Problem description
Please start at the first line of the records beneath and quote each line exactly, ending with the line containing "from mathutils import Vector, Matrix, Euler".

Raw data
>>>>>

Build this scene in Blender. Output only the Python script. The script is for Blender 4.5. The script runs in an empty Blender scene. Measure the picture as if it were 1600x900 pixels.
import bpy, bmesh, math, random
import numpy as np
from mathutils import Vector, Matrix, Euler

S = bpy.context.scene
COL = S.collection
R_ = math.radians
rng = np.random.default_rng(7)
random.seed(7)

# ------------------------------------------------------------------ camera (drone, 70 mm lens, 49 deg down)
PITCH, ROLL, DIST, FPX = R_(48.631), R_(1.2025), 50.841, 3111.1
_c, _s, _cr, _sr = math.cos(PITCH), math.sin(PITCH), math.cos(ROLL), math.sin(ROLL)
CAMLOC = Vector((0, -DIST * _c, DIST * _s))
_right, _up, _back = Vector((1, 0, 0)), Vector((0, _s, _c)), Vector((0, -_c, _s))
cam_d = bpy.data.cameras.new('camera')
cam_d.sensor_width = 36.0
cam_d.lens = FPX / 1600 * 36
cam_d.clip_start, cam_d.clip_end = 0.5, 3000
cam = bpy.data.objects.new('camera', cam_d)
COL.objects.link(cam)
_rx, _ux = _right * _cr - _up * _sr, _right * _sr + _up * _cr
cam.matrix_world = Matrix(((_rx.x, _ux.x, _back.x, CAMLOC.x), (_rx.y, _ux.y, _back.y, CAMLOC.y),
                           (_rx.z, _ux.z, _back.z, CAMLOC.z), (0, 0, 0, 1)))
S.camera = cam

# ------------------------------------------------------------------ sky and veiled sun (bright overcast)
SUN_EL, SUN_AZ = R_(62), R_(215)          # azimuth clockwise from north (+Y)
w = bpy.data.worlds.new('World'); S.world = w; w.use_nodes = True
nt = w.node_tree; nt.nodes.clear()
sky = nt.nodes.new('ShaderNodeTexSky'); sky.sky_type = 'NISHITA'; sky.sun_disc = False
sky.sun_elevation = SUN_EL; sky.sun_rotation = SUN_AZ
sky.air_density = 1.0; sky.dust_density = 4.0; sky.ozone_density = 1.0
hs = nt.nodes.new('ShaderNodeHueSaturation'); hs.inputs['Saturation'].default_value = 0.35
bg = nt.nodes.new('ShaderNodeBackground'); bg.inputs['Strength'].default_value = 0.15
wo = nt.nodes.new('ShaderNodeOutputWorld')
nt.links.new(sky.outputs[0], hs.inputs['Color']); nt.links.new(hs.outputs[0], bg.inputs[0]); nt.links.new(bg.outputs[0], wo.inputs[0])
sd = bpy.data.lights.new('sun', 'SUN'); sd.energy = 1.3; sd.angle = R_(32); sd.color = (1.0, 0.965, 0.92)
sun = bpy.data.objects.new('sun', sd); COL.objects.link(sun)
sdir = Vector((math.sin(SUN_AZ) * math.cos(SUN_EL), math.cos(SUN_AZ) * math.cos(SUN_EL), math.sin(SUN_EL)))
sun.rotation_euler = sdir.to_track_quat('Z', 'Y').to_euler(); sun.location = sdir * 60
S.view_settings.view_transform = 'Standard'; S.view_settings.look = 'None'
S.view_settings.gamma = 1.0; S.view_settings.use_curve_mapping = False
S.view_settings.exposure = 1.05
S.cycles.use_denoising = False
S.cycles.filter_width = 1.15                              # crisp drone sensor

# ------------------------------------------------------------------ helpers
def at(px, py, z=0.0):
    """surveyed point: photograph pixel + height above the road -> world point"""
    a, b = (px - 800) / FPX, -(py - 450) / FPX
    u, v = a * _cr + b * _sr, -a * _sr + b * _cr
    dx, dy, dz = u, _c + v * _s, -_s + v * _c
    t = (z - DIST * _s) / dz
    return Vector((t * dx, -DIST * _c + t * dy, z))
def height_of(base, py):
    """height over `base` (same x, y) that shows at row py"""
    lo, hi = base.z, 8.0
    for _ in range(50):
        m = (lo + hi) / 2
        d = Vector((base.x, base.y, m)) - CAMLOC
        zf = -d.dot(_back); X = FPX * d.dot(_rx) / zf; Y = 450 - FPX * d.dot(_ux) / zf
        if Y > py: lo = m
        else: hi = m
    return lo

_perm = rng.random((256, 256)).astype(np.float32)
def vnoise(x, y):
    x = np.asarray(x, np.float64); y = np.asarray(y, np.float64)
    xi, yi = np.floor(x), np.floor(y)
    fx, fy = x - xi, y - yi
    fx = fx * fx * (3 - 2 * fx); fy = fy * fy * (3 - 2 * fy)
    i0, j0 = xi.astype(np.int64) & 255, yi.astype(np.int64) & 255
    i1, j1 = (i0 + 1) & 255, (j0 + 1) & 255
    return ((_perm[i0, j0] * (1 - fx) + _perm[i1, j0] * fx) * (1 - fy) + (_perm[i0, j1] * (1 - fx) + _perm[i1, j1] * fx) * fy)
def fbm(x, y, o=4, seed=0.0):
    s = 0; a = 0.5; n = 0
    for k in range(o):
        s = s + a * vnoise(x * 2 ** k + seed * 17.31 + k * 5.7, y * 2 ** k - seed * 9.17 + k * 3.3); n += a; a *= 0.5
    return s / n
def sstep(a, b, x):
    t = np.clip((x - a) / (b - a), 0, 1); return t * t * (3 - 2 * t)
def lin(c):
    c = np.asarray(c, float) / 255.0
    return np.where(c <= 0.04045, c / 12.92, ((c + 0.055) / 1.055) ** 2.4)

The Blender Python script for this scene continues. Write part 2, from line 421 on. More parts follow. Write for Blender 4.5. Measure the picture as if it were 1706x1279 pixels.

<<<<<

Output of the exercise
Build this scene in Blender. Output only the Python script. The script is for Blender 4.5. The script runs in an empty Blender scene. Measure the picture as if it were 1600x900 pixels.
import bpy, bmesh, math, random
import numpy as np
from mathutils import Vector, Matrix, Euler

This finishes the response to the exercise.